Un peu de lecture :
This battery-powered brew will blast your guitar
By Chris Hansen Orf, Get Out
November 25, 2007
It looks like an ordinary 24-ounce can of Heineken beer — and, indeed, it used to be.
But don’t crumple up this can and throw it in the recycle bin. Plug your guitar into it.
Tempe-based custom guitar amplifier company Cactus Tube Amps has just introduced the Cactus Can (aka the Amp in a Can), a 2-watt guitar amplifier built from the lager’s keg can.
The Cactus Can runs on a 9-volt battery, has a speaker built directly into the top of the can and has a two-way switch for “clean” or “dirty” tones. Its small stature makes it perfect for the street musician busking for change, the pro who wants to jam on the tour bus or the everyday player not wanting to annoy the neighbors.
The idea came to Cactus Tube co-founder Chris Gebhart on a trip to Flagstaff with a friend, where he contemplated the Smokey Amp, an amplifier the size of a cigarette pack.
“I was like, 'Well, it’s a cool idea, but they don’t really sound that great,’?” Gebhart says. “I’m like, 'Well, no one’s ever put (an amp) in a beer can before.’?”
“We did try different cans at first,” says company co-founder Russell Jacobs, “like the Fosters (can), which used to have that oil-can feel. But now it’s not durable enough.”

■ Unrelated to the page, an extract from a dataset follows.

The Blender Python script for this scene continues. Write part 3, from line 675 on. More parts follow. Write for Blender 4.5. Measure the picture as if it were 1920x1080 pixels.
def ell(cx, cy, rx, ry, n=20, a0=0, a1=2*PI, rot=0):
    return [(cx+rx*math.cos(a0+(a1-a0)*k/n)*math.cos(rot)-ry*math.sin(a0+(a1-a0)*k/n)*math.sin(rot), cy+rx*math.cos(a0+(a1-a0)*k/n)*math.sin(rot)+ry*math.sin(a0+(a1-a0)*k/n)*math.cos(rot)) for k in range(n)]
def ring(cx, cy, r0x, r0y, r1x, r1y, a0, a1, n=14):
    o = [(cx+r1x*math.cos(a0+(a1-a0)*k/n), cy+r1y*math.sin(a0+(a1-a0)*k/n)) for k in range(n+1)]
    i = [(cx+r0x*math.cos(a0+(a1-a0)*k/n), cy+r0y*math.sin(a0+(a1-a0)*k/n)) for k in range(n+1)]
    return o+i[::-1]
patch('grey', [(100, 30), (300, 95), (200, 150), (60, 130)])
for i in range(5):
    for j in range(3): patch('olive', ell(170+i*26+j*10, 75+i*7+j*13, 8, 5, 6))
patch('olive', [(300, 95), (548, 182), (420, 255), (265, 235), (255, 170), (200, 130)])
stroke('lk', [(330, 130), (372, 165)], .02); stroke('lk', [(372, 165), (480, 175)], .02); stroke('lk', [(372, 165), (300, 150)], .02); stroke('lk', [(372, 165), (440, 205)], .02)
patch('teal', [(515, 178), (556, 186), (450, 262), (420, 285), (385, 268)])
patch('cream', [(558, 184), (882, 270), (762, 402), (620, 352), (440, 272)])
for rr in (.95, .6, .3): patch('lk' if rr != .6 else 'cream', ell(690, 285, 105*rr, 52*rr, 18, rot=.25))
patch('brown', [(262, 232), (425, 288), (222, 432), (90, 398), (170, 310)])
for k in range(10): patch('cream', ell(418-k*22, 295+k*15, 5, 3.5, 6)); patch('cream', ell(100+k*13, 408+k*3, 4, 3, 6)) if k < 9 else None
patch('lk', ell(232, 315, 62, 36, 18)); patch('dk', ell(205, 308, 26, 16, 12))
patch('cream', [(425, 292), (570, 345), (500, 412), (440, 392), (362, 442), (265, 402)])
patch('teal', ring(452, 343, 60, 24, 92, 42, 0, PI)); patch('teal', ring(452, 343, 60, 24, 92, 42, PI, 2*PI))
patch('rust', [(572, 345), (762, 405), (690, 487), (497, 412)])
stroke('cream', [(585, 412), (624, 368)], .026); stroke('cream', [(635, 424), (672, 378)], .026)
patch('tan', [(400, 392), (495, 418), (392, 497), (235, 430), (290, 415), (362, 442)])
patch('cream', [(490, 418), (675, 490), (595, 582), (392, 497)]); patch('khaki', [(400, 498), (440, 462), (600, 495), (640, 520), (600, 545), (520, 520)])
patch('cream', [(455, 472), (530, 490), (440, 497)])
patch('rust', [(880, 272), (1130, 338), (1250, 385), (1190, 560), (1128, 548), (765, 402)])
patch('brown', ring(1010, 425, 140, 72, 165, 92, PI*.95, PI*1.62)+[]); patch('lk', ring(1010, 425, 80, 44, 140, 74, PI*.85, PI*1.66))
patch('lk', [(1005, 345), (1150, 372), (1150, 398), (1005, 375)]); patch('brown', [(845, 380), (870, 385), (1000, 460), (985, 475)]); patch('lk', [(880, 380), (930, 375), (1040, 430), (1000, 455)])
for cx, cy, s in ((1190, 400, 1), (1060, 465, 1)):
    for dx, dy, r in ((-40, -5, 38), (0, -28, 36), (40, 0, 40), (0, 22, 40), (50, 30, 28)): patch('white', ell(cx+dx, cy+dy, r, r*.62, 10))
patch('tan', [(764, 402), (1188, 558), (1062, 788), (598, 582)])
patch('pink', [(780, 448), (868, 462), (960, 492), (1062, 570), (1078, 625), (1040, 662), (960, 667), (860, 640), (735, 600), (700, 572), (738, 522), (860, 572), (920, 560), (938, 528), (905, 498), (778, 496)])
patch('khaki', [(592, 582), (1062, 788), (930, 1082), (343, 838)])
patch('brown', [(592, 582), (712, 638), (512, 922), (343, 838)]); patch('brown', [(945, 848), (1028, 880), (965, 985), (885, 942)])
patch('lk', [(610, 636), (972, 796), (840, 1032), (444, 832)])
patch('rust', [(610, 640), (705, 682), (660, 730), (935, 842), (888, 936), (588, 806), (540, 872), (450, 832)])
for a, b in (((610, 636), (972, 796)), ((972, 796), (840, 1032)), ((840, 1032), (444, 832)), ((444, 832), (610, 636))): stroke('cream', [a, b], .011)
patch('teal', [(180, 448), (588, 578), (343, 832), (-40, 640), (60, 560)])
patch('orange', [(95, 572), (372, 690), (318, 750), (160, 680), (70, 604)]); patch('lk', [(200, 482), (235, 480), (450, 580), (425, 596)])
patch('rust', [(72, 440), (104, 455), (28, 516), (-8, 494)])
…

Now that they’ve settled on the Heineken keg can, which is sturdy and durable, the guys have parties where friends come over to help “drink the stock.”
“We buy cases of beers,” says Gebhart. “There’s been a lot of long nights of Russ and I sitting up drinking and building (the amps).”
“Sometimes they don’t end up the way they’re supposed to be,” Jacobs adds with a laugh.
Cactus Tube Amps’ powerhouse Monsoon amp — a 50-watt head in a 12-by-10-foot cabinet — retails for $1,500, but the Cactus Can is significantly more affordable: $59.99, including tax and shipping, through the holidays. The company has plans for future editions.
“The next one is going to have a built-in loop, so you can record 30 seconds of music and play along to it,” explains Gebhart, who runs sound at Mardi Gras in Scottsdale and plays guitar in Valley band Vinyl Revival. “It’s going to come in a road case and will have a spring-loaded stand, so the Amp in a Can will sit on top. It’s going to have a speaker jack in the back, and the case will have a 30-watt speaker on the side.
“And it’s cool because it looks like a beer can — that’s rock ’n’ roll.”